The Business of Bourbon

My parents were Scotch drinkers. Which meant that if I ever wanted to have a few shots of liquid courage before going out I either had to grow a fondness for scotch or figure out some way to get into their unopened vodka bottle without being noticed. To make a long story short, my Dad approached me a few years ago expressing his embarrassment when he poured his friend a vodka soda only to have his friend politely comment on the lack of actual vodka in the soda. Now who in their right mind would've thought my Dad still would have had that same bottle of vodka that was watered down weekend after weekend in 1989? We both laughed about it. That's all we really could do.
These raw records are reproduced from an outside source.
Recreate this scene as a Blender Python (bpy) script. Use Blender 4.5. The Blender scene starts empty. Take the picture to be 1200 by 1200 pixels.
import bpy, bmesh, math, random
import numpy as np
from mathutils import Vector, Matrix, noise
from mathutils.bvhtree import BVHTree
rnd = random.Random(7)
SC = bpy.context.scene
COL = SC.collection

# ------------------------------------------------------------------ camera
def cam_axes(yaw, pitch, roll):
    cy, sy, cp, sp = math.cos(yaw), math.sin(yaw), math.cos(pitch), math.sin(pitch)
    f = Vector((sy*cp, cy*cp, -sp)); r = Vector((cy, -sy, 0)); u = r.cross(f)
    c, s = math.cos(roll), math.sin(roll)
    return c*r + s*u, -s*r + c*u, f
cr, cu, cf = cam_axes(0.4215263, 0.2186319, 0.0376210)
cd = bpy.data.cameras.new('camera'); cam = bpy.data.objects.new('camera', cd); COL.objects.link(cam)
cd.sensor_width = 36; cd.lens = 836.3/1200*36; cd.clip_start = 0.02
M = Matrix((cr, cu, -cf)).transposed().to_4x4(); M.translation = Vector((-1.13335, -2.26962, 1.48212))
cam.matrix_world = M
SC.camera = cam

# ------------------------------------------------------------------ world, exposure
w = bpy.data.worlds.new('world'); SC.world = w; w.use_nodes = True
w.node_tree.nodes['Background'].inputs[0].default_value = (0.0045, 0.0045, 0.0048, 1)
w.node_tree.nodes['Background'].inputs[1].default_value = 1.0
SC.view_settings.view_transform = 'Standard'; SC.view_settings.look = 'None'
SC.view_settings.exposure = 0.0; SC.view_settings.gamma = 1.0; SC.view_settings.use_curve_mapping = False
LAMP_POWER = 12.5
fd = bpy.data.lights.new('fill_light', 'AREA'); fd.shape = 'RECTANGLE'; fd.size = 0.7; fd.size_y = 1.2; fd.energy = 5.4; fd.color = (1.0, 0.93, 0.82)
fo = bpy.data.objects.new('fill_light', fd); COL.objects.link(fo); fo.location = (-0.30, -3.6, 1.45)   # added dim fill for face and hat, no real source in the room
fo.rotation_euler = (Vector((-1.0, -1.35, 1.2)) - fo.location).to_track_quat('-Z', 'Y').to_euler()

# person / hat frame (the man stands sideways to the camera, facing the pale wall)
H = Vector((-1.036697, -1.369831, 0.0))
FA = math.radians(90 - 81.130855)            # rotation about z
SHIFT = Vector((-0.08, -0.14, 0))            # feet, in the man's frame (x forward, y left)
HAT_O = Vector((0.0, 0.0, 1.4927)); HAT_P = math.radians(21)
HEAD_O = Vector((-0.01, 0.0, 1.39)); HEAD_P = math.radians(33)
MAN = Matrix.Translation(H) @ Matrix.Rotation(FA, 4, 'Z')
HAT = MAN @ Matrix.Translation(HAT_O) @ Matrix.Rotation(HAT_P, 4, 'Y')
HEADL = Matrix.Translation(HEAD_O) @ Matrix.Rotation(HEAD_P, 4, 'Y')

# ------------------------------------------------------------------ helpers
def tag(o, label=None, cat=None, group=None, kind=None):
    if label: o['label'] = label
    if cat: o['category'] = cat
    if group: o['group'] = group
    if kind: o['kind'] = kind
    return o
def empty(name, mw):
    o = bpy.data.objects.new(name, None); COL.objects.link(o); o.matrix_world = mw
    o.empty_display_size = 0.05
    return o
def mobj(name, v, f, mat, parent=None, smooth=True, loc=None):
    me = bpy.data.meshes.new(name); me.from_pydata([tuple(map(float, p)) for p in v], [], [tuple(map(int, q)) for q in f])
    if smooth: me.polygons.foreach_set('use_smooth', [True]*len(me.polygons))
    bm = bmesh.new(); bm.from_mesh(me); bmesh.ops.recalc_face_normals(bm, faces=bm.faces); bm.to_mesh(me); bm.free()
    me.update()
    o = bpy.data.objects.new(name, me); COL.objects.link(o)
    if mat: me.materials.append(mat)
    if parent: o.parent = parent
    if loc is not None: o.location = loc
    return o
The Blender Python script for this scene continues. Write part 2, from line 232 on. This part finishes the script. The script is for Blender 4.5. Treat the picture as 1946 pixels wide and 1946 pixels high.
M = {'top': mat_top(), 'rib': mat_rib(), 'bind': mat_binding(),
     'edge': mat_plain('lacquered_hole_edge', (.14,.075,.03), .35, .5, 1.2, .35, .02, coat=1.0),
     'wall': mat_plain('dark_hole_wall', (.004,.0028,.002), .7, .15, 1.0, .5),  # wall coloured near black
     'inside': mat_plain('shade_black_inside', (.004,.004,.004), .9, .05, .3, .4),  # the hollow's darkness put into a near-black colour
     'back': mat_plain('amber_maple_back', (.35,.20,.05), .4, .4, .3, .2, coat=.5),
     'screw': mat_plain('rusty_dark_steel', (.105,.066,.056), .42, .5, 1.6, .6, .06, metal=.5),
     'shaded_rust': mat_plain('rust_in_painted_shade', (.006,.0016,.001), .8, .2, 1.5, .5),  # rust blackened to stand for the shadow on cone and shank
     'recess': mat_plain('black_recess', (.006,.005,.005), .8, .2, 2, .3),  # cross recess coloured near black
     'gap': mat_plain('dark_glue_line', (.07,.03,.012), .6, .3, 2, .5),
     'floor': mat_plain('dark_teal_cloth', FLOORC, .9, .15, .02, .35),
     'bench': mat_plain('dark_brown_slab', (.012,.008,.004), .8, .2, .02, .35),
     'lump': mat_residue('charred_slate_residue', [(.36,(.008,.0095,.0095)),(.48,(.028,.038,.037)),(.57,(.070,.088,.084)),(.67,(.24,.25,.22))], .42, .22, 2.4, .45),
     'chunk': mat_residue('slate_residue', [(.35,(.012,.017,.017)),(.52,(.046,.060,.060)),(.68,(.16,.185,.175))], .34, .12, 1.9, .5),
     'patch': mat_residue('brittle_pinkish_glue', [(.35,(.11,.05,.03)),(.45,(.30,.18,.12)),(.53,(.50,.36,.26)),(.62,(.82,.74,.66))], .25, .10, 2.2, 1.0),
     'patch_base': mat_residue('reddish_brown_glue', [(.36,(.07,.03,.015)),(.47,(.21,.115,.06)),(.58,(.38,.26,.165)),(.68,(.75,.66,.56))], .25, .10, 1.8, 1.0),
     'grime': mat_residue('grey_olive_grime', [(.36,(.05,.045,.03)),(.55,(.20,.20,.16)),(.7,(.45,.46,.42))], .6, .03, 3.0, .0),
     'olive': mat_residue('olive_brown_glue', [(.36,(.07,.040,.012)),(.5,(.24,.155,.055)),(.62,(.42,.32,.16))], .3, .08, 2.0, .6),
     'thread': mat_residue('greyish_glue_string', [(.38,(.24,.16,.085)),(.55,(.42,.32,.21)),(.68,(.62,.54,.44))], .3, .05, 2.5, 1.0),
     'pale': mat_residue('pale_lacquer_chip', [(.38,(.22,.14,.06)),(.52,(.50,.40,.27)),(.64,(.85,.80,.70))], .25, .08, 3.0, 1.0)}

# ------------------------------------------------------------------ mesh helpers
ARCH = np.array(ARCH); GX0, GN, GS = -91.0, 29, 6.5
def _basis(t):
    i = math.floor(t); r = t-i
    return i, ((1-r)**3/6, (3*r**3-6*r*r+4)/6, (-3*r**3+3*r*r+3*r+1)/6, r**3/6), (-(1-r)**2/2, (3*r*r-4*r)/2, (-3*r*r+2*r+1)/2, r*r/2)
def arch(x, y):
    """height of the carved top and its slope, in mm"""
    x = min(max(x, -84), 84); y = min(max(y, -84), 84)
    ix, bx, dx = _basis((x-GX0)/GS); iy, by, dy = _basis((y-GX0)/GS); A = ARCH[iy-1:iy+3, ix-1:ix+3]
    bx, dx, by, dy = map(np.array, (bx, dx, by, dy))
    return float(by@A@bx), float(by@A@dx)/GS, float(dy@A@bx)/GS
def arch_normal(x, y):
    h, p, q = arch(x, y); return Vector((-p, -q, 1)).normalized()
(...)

Remember New Coke?  I always question brands and their ulterior motives - even if in reality they don't have one. Last week when I heard that Maker's Mark had 'underestimated' the demand for their bourbon five years ago, (barreling less of it for the five year aging process), and had in turn decided to water down future batches, (to ensure supply met demand), the first thing I smelled was foul play. To make matters worse, to state that no one would even know the alcohol content had been lowered from 90 to 84 proof, (an overall decline of 7% in alcohol), the company, that thought it was being transparent, actually made it sound as if Maker's Mark drinkers were without palette and therefore it was without consequence if they watered the booze down. In no way am I accusing Maker's Mark of anything dirty, (no publicity is bad publicity), however the Maker's Mark brand equity is at stake and I find it hard to believe a company could be so blatantly dumb unaware of the damage such a move could have on that equity.

Always the entrepreneur, I'd planned to head right to the liquor store to stock up on 90 proof Maker's Mark for resale at a later date. But wait, could this move on my part actually be the desired end result of a marketing tactic?